What the Park Service is attempting is not unheard of, but because the geology of Mesa Verde is specifically unique to the region, there are really no other examples to draw from. In fact, only a few people are even qualified to attempt it, Diederichs said (she is not involved in the project but has worked at Mesa Verde). “It’s been six years since Spruce Tree House was closed, but it’s been under discussion for almost 100 years. It’s irreplaceable and worth saving. That’s why such a crazy effort is going into it.”

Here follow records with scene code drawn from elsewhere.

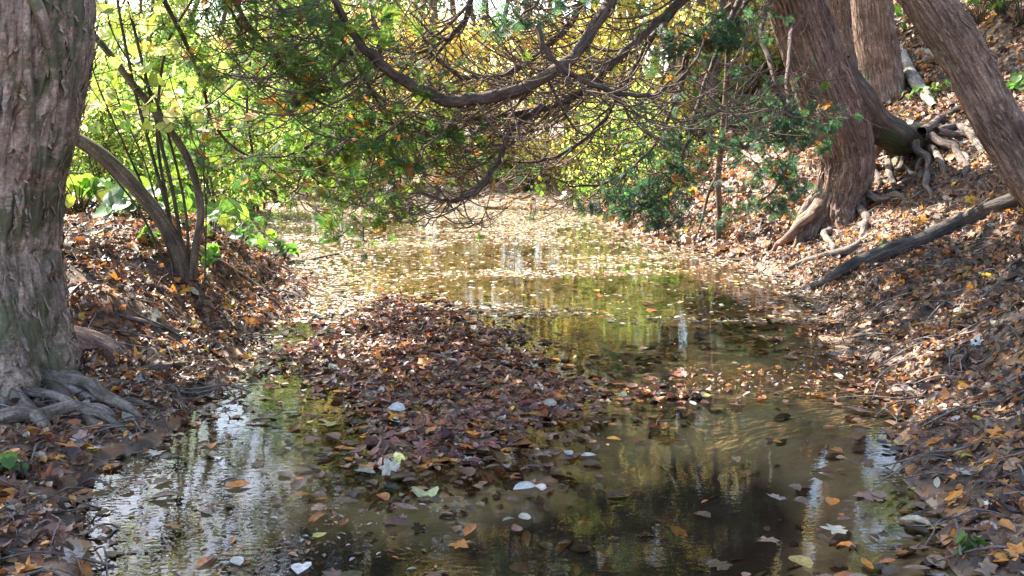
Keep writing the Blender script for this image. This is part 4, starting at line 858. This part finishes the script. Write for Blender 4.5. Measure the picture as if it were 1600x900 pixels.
BUSH = [('bush', 330, 14.5, .8, 'green bush behind the broad leaved plants of the left bank'), ('lbush', 400, 16, .8, 'pale lime bush behind the left bank tip'), ('bush', 470, 20.3, .85, 'green bush on the far left shore'), ('bush', 545, 21, .8, 'green bush between the far left shore bush and the yellow ones'), ('ybush', 620, 20.8, .75, 'yellow bush on the far shore under the lime tree'),
        ('ybush', 720, 21, .7, 'low yellow bush on the far shore under the pale golden tree'), ('ybush', 790, 22.5, .9, 'yellow bush on the far shore at centre'), ('ybush', 850, 20.6, .7, 'yellow bush nearest the water on the far shore'), ('ybush', 925, 19.5, .9, 'yellow bush above the far right shore'), ('lbush', 960, 17, .8, 'lime bush above the right shore corner'),
        ('ybush', 1030, 18, 1, 'yellow bush below the thin stems of the right bank'), ('lbush', 1045, 14.8, .55, 'small lime bush on the right bank edge'), ('ybush', 1180, 19, .9, 'yellow bush beside the big leaning cedar'), ('bush', 230, 17, .9, 'green bush seen through the shrub stems'), ('lbush', 150, 15, .8, 'pale green bush beside the old trunk'),
        ('bush', 280, 24, 1.2, 'large green bush in the meadow behind the shrub'), ('lbush', 200, 26, 1.2, 'pale bush far behind the shrub stems'), ('ybush', 360, 27, 1.2, 'yellow bush far behind the left bank'), ('bush', 120, 22, 1, 'green bush far beside the old trunk')]
for k, u, y, s, lab in BUSH: tree(k, at(u, y), y, s, lab, None, None, 'leafy_bush', 'bush')

# ------------------------------------------------------------------ light
EL, AZ = R(43), R(-42)        # sun ahead and to the left
sd = np.array([math.sin(AZ) * math.cos(EL), math.cos(AZ) * math.cos(EL), math.sin(EL)])
from mathutils import Vector
L = bpy.data.lights.new('sun', 'SUN'); L.energy = 5.0; L.angle = R(.5); L.color = (1, .94, .84)
lo = bpy.data.objects.new('sun', L); col.objects.link(lo); lo.rotation_euler = Vector(sd).to_track_quat('Z', 'Y').to_euler(); lo.location = (-10, 20, 20)
wd = bpy.data.worlds.new('World'); sc.world = wd; wd.use_nodes = True
nt = wd.node_tree; bg = nt.nodes['Background']; sk = nt.nodes.new('ShaderNodeTexSky'); sk.sky_type = 'NISHITA'; sk.sun_disc = False
sk.sun_elevation = EL; sk.sun_rotation = AZ; sk.air_density = 1.0; sk.dust_density = 1.5
nt.links.new(sk.outputs[0], bg.inputs[0]); bg.inputs[1].default_value = .15
vs = sc.view_settings; vs.view_transform = 'Standard'; vs.look = 'None'; vs.gamma = 1; vs.exposure = 2.42
cy = sc.cycles; cy.max_bounces = 7; cy.diffuse_bounces = 3; cy.glossy_bounces = 3; cy.transmission_bounces = 3; cy.transparent_max_bounces = 8
cy.use_denoising = True; cy.caustics_reflective = False; cy.caustics_refractive = False; cy.sample_clamp_indirect = 6
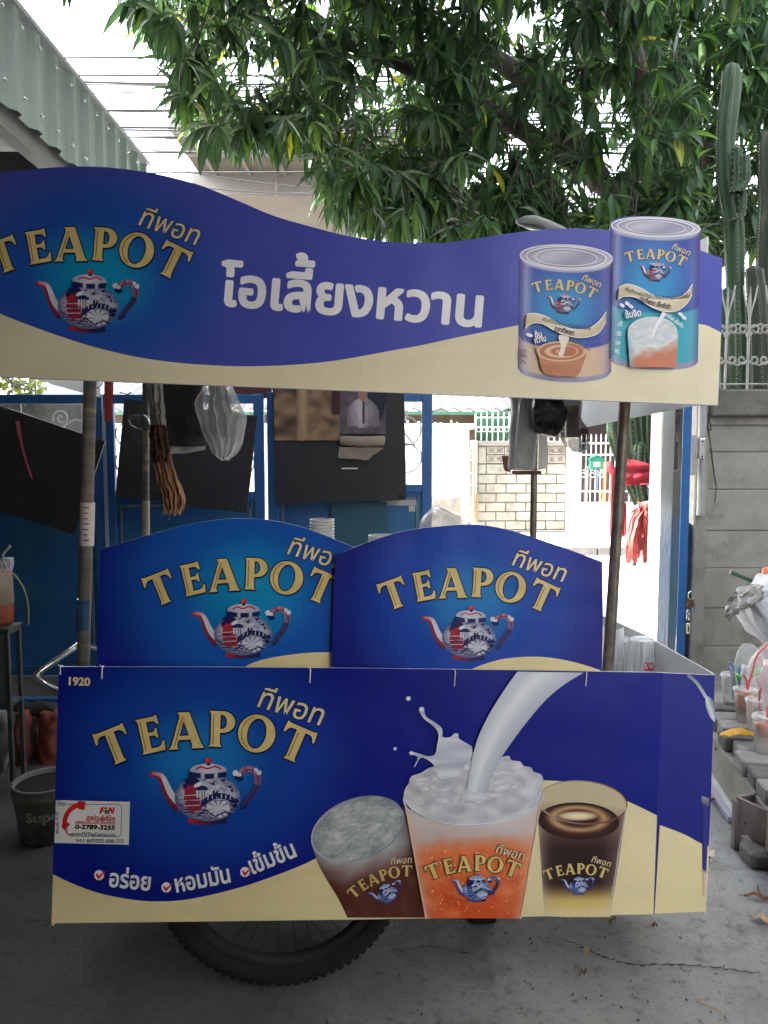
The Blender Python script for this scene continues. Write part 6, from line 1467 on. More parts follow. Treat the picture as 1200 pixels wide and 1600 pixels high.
# posters
PAPER = attr_mat('poster_print', rough=.75)
def poster(name, x0, x1, y0, y1, Y, fn, label, cat='poster', n=36, wavy=.006):
    mb = MB(); a, b = P(x0, y0, Y), P(x1, y1, Y)
    mb.sheet(lambda u, v: (a.x + (b.x - a.x) * u, Y + wavy * (nz(u * 3, v * 3, Y * 9) - .4), a.z + (b.z - a.z) * v + .004 * nz(u * 6, 2)), n, n, lambda u, v: lin(fn(u, v)), thick=(0, .003, 0))
    return one(mb, name, PAPER, label, cat, 'posters pinned to the black board', attr=True)
def post1(u, v):
    c = mixc((150, 122, 96), (104, 80, 62), .5 + .8 * nz(u * 4, v * 5, 1)); c = mixc(c, (46, 34, 34), 1.6 * max(0, nz(u * 3 + 5, v * 4, 2) + .18) if u < .45 else max(0, nz(u * 5, v * 7) * .9))
    if .36 < u < .52 and v > .1: c = mixc((168, 140, 110), (110, 84, 64), abs(u - .44) * 8 + .3 * nz(u * 20, v * 5))
    if u > .88 and v < .55: c = (60, 28, 34)
    return mixc(c, (150, 118, 88), max(0, v - .72) * 2)
poster('poster', 428, 531, 600, 688, 4.785, post1, 'brown faded poster of hanging garments pinned at the left of the black board')
def post2(u, v):
    c = mixc((96, 88, 98), (70, 62, 74), .5 + .8 * nz(u * 6, v * 6, 3))
    if (u - .80) ** 2 / .05 + (v - .15) ** 2 / .35 < 1: c = (26, 30, 52)
    hwid = .10 + .24 * max(0, min(1, (v - .30) / .22)) ** .6
    if abs(u - .5) < hwid and .30 < v < .86 + .05 * nz(u * 5, 1): c = mixc((186, 180, 182), (112, 104, 118), abs(u - .45) * 3 + .5 * abs(nz(u * 9, v * 4)) + max(0, v - .6))
    if abs(u - .50 - .02 * v) < .022 and .34 < v < .8: c = (58, 50, 62)
    if (u - .5) ** 2 / .012 + (v - .16) ** 2 / .034 < 1: c = (150, 112, 102)
    return c
poster('poster', 531, 603, 600, 678, 4.783, post2, 'faded portrait poster of a person in white shirt and dark tie')
mb = MB(); mb.loft([(P(530, 686, 4.77), (0, 0, .012), (0, .012, 0)), (P(532, 688, 4.77), (0, 0, .030), (0, .02, 0)), (P(564, 690, 4.77), (0, 0, .033), (0, .02, 0)), (P(598, 689, 4.77), (0, 0, .034), (0, .02, 0)), (P(602, 687, 4.77), (0, 0, .02), (0, .012, 0))], n=14, wob=.004)
one(mb, 'rolled_paper', mat('old_paper', (.30, .25, .20), (.22, .18, .14), rough=.8, scale=9), 'rolled edge of old paper below the portrait poster', 'paper', 'posters pinned to the black board')
flat_on('torn_paper', ruffle([(530, 698), (600, 700), (582, 712), (576, 719), (529, 716)], 1.0, 8), 4.772, .003, mat('old_paper_torn', (.28, .24, .20), (.18, .15, .12), rough=.8, scale=12), 'torn paper flap hanging under the rolled paper on the black board', 'paper', 'posters pinned to the black board')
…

If all goes according to plan, Mesa Verde hopes to start construction on Spruce Tree House in October 2022, and hopefully, reopen the site to the public in summer 2023, Loy said. But it’s going to be a long road to get there, with a National Environmental Policy Act process required. Loy said he was unable to provide an estimate of how much the project is expected to cost.
Mesa Verde was on track for high visitation during the last fiscal year, cresting over 610,000 people. But the park believes visitation will suffer if Spruce Tree House doesn’t reopen. So, Loy said, part of the plan is to have active monitoring equipment installed, so when visitors are allowed back in, the park can see real-time data for any risks of rock failure.
“I know people are definitely interested in Spruce Tree House reopening,” Loy said. “And when all is done, we’re looking at a 100-year solution.